Data records:

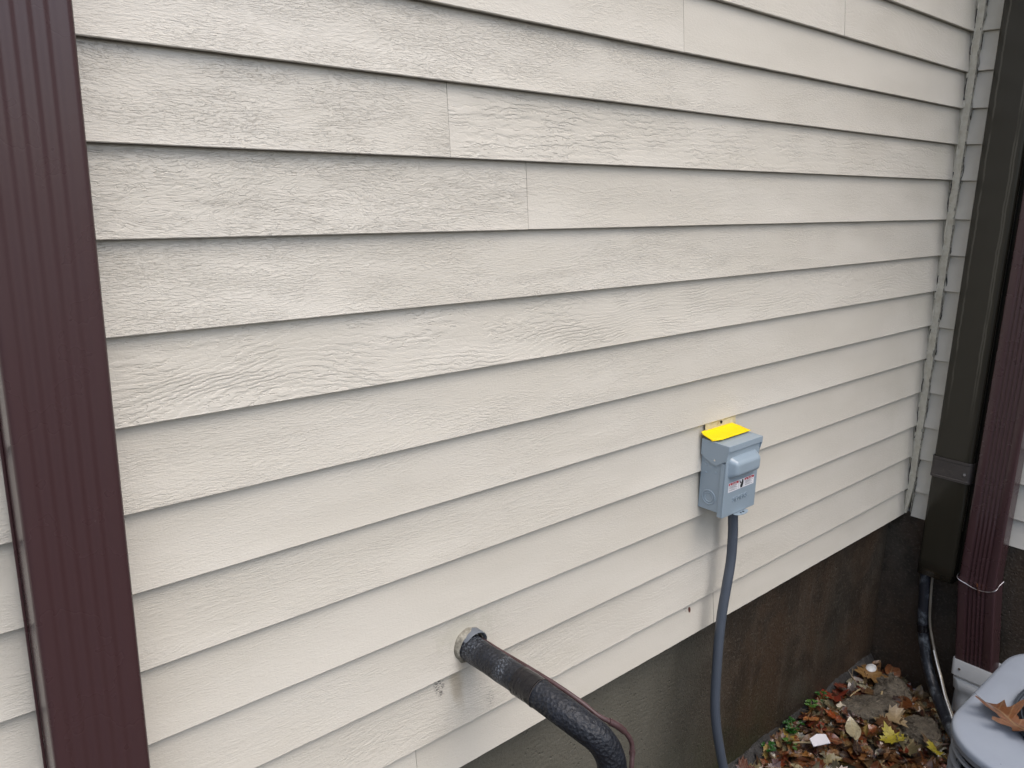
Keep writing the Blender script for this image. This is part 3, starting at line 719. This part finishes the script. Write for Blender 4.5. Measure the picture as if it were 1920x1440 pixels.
---
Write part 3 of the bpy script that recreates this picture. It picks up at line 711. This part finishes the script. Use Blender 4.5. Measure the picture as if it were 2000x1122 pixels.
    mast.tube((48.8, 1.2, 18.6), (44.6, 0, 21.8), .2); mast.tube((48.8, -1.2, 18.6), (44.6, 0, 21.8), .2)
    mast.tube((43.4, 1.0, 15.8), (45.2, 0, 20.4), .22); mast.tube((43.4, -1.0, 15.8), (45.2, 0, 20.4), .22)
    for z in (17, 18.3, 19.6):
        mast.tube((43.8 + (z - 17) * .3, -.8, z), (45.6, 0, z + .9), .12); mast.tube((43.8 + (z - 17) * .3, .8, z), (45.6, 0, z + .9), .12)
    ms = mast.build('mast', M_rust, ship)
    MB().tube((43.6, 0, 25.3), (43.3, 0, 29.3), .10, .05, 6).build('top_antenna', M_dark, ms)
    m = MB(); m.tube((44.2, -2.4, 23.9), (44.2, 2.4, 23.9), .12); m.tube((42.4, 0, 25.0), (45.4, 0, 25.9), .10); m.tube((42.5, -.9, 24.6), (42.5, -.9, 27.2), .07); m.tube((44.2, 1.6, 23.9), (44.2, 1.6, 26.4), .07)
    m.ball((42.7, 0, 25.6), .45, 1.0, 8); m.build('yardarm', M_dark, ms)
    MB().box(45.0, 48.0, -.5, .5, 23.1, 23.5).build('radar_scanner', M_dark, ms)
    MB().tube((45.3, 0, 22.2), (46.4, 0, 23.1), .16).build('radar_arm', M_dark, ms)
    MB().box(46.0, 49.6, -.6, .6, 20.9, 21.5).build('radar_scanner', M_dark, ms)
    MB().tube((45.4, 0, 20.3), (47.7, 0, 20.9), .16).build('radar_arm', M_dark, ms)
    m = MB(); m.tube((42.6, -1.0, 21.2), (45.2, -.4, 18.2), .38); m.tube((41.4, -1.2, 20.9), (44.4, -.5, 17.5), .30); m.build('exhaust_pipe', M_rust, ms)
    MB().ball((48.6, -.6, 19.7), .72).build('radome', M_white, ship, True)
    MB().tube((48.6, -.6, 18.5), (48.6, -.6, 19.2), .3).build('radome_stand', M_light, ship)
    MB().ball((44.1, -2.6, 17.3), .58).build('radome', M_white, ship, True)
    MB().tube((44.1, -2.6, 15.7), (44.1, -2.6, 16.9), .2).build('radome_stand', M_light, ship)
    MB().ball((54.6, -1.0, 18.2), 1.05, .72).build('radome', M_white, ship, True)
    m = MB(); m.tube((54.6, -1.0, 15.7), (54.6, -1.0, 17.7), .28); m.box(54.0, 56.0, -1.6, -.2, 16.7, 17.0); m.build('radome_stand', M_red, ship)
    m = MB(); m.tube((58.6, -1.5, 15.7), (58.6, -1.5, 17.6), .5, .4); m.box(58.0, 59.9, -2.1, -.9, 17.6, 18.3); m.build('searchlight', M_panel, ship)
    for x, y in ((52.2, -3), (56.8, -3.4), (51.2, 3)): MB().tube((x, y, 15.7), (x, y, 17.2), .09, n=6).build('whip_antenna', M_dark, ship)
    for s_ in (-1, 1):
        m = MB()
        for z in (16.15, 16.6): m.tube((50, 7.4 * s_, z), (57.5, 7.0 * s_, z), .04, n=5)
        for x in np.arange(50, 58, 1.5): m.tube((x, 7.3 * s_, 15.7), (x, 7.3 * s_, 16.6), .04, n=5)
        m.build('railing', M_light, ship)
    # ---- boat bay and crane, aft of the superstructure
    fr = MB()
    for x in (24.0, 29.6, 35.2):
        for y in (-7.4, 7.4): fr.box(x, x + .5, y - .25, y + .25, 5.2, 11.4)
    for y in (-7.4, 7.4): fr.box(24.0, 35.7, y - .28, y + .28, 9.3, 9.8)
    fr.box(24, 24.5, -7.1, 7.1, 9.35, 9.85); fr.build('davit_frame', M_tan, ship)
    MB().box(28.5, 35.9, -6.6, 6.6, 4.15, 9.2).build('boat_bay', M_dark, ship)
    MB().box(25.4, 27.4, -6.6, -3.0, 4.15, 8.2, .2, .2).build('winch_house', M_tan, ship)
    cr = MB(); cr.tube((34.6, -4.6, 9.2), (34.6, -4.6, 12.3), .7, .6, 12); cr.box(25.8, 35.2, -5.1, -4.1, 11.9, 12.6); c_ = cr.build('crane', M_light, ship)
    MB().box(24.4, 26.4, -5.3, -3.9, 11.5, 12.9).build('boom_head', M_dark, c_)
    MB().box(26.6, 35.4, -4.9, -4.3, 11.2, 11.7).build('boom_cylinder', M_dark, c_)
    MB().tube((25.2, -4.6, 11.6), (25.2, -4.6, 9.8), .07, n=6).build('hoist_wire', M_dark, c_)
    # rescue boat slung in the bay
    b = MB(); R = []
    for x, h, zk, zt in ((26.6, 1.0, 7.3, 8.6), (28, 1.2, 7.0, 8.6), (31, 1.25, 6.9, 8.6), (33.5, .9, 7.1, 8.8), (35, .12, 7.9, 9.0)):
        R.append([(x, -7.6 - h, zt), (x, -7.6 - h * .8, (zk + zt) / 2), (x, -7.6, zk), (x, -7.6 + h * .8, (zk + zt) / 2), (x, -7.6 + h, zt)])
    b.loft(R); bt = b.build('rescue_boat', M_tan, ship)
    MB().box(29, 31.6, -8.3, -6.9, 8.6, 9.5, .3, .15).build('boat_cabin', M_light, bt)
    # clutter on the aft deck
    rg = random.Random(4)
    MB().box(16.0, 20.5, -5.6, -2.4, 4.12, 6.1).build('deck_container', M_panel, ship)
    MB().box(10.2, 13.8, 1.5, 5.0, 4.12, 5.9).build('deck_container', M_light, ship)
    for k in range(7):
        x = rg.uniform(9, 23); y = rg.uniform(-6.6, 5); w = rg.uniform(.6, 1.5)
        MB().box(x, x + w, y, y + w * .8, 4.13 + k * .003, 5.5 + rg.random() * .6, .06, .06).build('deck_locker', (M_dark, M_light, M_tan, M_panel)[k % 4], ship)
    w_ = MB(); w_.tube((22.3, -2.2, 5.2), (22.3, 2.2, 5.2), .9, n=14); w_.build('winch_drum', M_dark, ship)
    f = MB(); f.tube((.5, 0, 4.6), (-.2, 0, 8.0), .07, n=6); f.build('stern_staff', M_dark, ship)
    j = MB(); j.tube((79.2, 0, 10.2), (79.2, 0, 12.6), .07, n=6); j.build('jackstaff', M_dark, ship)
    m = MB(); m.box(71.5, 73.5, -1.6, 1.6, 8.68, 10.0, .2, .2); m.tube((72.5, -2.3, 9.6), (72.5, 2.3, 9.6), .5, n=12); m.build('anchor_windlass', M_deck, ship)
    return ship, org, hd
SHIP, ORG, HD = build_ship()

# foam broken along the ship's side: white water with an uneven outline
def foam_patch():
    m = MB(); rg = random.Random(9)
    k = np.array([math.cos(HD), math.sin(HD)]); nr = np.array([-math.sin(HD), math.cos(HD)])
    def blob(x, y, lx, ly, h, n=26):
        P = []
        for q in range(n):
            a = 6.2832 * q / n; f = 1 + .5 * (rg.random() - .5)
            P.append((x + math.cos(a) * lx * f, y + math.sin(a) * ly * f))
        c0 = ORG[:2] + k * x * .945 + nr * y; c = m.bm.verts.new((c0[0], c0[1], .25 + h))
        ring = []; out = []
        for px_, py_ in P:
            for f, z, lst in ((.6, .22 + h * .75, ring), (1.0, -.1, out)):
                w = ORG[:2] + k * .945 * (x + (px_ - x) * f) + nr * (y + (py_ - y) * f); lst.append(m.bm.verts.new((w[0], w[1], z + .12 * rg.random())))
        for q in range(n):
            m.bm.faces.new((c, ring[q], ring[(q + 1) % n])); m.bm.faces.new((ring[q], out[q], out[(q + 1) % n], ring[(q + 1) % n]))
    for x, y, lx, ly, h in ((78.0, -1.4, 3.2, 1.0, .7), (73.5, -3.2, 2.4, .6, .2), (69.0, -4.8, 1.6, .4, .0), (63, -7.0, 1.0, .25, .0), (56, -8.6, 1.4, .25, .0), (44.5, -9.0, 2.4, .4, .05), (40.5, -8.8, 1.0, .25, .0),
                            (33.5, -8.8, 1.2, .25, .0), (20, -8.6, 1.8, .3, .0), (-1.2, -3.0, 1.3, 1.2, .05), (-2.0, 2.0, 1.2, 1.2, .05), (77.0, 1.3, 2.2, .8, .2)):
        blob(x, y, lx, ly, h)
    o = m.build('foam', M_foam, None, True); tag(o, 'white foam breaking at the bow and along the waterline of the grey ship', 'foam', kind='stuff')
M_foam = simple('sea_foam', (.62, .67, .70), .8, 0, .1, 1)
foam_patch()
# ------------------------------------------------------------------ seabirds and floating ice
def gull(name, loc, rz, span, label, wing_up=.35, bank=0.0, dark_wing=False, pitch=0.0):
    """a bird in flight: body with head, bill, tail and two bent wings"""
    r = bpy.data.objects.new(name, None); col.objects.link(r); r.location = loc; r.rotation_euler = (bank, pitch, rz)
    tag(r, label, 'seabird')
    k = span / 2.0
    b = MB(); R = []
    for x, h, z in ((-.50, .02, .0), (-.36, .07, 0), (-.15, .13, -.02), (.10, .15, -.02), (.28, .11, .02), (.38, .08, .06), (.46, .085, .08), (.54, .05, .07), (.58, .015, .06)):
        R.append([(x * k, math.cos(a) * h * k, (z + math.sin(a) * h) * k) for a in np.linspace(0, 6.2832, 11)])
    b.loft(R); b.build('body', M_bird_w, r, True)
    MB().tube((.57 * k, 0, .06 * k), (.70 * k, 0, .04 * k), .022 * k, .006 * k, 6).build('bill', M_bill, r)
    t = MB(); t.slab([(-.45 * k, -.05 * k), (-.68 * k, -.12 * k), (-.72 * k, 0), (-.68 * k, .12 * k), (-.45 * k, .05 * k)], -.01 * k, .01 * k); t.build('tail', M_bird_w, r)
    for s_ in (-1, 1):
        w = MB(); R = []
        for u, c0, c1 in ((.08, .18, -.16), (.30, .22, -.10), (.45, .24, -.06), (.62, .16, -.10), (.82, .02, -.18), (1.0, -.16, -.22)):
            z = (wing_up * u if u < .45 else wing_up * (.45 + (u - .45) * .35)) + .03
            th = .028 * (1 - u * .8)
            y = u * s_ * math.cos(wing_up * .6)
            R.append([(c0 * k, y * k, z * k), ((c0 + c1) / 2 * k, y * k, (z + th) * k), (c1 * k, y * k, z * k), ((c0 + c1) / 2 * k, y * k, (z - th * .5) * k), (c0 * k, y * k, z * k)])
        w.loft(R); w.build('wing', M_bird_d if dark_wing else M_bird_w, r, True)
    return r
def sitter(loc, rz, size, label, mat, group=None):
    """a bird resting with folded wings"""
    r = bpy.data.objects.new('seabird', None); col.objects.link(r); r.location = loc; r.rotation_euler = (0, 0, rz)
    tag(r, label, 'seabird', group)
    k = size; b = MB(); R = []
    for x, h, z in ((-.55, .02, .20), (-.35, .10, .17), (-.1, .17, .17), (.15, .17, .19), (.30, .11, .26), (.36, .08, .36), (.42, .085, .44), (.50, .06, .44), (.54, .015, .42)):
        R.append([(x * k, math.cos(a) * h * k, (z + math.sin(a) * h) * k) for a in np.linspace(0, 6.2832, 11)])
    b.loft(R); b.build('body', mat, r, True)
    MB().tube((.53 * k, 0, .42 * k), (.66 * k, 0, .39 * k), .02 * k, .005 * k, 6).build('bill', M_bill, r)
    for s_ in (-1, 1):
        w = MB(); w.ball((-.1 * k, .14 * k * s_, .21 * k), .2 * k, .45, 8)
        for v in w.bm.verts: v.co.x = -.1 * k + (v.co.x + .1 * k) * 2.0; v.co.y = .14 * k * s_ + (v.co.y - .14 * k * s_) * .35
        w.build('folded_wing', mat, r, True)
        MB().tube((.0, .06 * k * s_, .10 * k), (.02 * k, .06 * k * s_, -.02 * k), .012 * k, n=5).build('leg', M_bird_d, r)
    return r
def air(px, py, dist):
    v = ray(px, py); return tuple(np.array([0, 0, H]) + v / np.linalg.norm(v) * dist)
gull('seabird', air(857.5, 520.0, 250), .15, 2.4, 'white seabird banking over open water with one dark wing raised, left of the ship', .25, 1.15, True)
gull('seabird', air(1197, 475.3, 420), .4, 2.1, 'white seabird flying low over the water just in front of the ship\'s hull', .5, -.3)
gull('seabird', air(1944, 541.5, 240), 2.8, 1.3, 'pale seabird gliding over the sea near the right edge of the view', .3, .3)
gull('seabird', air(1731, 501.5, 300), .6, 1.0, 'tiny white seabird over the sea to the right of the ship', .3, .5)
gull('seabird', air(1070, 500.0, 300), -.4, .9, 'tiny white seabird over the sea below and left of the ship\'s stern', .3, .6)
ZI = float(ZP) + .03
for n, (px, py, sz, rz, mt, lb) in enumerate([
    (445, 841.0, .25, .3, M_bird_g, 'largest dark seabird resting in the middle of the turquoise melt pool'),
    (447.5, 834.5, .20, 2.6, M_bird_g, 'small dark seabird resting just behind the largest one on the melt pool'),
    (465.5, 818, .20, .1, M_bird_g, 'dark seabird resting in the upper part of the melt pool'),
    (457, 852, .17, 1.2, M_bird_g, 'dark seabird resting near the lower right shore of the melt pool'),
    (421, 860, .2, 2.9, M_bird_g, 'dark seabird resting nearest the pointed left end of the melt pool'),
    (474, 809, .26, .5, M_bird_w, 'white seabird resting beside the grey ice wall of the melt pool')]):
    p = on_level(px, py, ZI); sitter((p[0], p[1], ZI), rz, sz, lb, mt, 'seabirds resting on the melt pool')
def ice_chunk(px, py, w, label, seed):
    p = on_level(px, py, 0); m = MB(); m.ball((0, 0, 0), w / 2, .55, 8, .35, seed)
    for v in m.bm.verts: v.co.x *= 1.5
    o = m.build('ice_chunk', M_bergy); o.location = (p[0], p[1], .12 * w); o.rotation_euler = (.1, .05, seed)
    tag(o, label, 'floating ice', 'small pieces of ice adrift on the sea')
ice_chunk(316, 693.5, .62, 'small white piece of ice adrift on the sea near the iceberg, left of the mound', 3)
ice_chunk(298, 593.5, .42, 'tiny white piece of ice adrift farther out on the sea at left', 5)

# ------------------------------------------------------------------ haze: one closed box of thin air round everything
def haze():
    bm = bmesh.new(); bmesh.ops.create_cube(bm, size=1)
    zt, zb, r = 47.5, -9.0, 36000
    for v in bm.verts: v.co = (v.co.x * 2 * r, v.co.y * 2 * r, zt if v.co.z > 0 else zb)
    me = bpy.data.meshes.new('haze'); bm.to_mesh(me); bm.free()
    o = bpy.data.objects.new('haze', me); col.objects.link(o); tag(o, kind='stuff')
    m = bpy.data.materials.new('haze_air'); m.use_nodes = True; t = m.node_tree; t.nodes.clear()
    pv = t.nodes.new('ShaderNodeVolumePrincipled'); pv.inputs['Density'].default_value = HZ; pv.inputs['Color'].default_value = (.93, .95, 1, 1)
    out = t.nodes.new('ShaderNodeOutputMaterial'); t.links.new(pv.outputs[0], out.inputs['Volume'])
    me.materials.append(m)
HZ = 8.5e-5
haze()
---
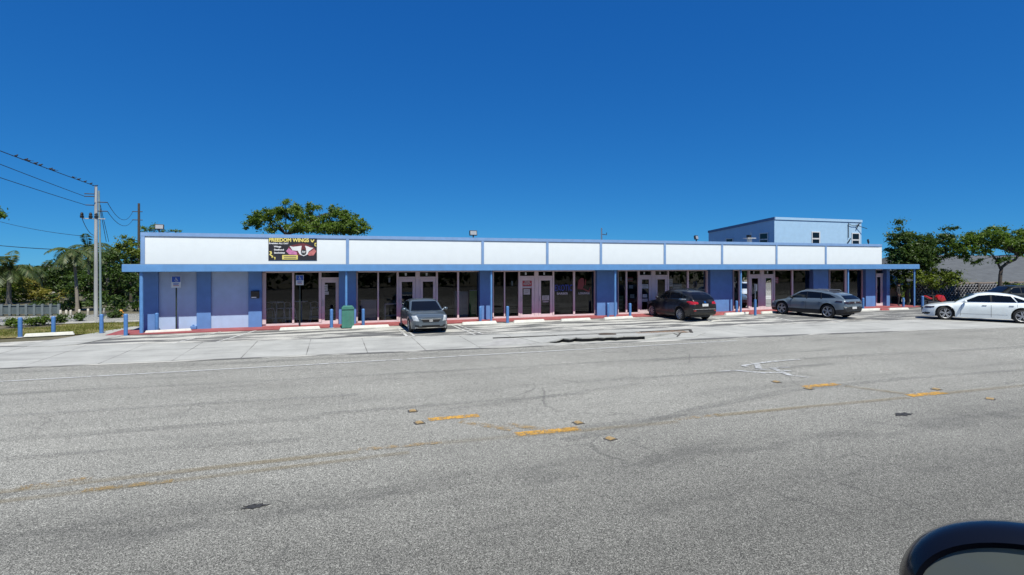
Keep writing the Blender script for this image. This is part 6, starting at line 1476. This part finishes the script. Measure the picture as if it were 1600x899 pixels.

Instructions for the task:
Tally the lines above that contain the word "Keep", and reply with only the number.

Answer to this task:
2